The problem is that the Ninth Circuit opinion bypassed this argument entirely. There was no mention of either statute or the legal arguments that they provide either side.

The court bypassed the true legal dispute and engaged in the Fifth Amendment arguments that Washington and Minnesota asserted, in part, because they had a weak argument standing on section 1152 alone. The Fifth Amendment Due Process Clause protects a person’s right to life, liberty and property and prevents the government from taking it without a hearing.

The opinion asserted that under the Fifth Amendment Due Process clause, the executive order violated the rights of legal residents, citizens and aliens who wish to return to the United States and travel from the United States. The Government, in its papers and at oral argument, asserted that the application of the order to the first two groups was an error in application and would no longer apply to them. That should have made the entire issue regarding the order and its application to legal aliens and citizens moot! But the court held that since the order was applied to citizens and legal aliens in the first two days of the order and there was no official proclamation from the President himself preventing such application, the court could not take the word of a legal memo from the White House Legal Counsel that similar application would not occur in the future. As such, the executive order violated the Fifth Amendment.

To make a long story short, there is no Fifth Amendment right for people who are not citizens or legal residents to assert in the first place, and in the second, aliens who are not in the United States have no right to a visa. The Fifth Amendment applies to those who have property rights in the United States. That property right exists by being physically present, having legal status or being a citizen. It is true that illegal aliens have a right to a hearing once in the United States, but that is only to determine if they are illegal and should be removed. It does not create a right for travel, and the right to a hearing does not translate into a right to come to the United States from another country. To get around this the court held that aliens who have contracted with the state universities to come into the United States as students or teachers have created a Fifth Amendment Due Process property right to travel, that the state governments can defend on the aliens behalf.

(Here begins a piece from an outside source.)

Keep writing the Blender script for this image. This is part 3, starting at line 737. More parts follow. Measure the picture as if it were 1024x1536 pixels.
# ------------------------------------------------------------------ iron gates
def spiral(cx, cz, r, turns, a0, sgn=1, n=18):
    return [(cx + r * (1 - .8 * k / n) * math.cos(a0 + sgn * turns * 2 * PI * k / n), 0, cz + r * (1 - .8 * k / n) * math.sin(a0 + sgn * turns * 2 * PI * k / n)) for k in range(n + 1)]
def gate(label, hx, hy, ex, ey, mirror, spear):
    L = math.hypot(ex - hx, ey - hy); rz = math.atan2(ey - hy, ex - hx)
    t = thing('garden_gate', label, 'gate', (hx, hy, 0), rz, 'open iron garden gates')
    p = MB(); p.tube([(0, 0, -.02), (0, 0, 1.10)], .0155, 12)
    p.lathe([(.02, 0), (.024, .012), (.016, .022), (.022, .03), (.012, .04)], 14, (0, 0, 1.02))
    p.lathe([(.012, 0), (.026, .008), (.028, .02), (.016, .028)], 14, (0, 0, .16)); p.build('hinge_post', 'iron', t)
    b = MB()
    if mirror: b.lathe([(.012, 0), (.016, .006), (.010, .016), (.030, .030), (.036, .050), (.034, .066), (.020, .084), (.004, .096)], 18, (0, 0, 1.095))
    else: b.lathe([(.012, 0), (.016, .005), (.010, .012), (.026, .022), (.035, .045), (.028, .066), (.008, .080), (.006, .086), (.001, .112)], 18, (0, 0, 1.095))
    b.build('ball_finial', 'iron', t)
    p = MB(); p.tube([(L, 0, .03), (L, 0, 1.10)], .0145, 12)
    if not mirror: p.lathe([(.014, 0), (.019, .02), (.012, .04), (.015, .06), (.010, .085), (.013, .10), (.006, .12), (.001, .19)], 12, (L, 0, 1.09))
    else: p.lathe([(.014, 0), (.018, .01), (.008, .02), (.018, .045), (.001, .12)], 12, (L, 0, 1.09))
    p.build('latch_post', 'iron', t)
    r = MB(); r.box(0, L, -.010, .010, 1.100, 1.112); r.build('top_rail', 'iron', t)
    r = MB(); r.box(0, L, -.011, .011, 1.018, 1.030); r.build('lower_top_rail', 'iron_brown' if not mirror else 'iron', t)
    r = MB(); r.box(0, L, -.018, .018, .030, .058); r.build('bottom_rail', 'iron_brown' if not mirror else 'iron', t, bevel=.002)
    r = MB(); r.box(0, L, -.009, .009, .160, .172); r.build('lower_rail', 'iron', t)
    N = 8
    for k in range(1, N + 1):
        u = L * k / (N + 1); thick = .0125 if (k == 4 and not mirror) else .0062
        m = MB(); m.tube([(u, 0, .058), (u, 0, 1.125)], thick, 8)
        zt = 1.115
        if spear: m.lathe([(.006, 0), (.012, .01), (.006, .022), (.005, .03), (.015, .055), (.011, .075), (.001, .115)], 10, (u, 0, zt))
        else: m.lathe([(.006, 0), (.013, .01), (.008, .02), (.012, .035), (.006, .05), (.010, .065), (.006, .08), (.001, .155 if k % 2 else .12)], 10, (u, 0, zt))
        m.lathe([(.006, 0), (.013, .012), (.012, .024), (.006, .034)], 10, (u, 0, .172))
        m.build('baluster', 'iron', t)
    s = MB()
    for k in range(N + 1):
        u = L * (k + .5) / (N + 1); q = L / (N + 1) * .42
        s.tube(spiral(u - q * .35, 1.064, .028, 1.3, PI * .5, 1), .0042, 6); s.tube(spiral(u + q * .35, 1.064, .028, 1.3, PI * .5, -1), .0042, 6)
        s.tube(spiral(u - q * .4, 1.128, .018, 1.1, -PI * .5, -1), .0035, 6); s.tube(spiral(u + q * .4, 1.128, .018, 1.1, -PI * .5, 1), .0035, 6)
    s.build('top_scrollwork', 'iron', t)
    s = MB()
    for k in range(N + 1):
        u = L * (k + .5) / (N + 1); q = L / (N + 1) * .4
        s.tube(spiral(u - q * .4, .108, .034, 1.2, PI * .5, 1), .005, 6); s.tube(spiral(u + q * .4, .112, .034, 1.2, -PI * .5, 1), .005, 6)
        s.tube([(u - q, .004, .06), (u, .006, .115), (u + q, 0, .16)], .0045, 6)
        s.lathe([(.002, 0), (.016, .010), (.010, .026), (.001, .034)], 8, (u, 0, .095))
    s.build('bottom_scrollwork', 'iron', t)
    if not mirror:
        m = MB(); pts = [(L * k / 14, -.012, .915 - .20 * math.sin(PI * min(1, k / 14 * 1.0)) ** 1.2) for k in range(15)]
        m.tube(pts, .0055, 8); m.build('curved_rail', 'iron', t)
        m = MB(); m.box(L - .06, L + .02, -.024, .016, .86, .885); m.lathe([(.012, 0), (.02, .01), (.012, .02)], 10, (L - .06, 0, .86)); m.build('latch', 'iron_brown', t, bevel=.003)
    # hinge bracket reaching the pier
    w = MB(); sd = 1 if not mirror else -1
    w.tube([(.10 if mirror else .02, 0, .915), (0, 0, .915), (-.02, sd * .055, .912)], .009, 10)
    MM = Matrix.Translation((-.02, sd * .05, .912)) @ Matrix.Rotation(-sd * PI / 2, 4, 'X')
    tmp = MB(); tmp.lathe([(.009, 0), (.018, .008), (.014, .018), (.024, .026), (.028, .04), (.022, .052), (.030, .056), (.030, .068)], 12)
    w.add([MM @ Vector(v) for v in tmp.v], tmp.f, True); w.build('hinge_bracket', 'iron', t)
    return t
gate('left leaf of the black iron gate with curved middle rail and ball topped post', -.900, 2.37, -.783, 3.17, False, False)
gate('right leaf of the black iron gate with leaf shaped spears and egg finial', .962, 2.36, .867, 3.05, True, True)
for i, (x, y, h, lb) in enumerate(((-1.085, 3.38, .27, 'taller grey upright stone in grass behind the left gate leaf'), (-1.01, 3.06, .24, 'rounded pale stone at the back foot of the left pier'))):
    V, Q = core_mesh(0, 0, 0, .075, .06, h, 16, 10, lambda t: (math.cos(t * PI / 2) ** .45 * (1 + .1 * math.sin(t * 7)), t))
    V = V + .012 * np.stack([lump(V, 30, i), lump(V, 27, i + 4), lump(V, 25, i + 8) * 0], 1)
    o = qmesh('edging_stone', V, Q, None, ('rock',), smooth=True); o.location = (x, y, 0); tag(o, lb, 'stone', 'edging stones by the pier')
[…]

Since the government could not prove, to the Ninth’s satisfaction, that it would prevail on the due process claim because it could not prove people from the seven countries were a threat, they were not entitled to an emergency stay of the TRO. The Government lost because it was held to a due process test, not to whether its executive order could be supported under section 1182. The court chose the wrong test.

But this error may not be long lived. A day after the decision, the Chief Judge of the Ninth Circuit informed the Government and the states of Washington and Minnesota that a judge on the court had “made a sua sponte request that a vote be taken as to whether the order issued by the three judge motions panel . . . should be reconsidered en banc.” The court explained in a press release that “under Federal Rules of Appellate Procedure and the Ninth Circuit General Orders, a circuit judge can also request that a vote be held on whether a decision should be reheard by an en banc panel, even if the parties have not requested it. This procedure is termed a “sua sponte en banc call.” The Chief Judge’s order gave both parties a deadline of February 16th “setting forth their respective positions on whether this matter should be reconsidered en banc.” The court explained in its release that “after the briefs are filed, a vote is scheduled on the en banc call. . . .If a majority of the active, non-recused judges vote in favor of rehearing en banc, then the case is reheard by the en banc court. . . . The en banc court consists of the Chief Judge, and ten non-recused judges who are randomly drawn.”

With such a request it is almost certain that the Ninth will review the decision en banc. Because many believe the panel decision was wrong on the law, there is a good chance this decision will be overruled.

Dr. Arthur Garrison is an assistant professor of criminal justice at Kutztown University. This piece is the work of Dr. Garrison and does not reflect the opinions of Kutztown University or its faculty, staff, students or alumni.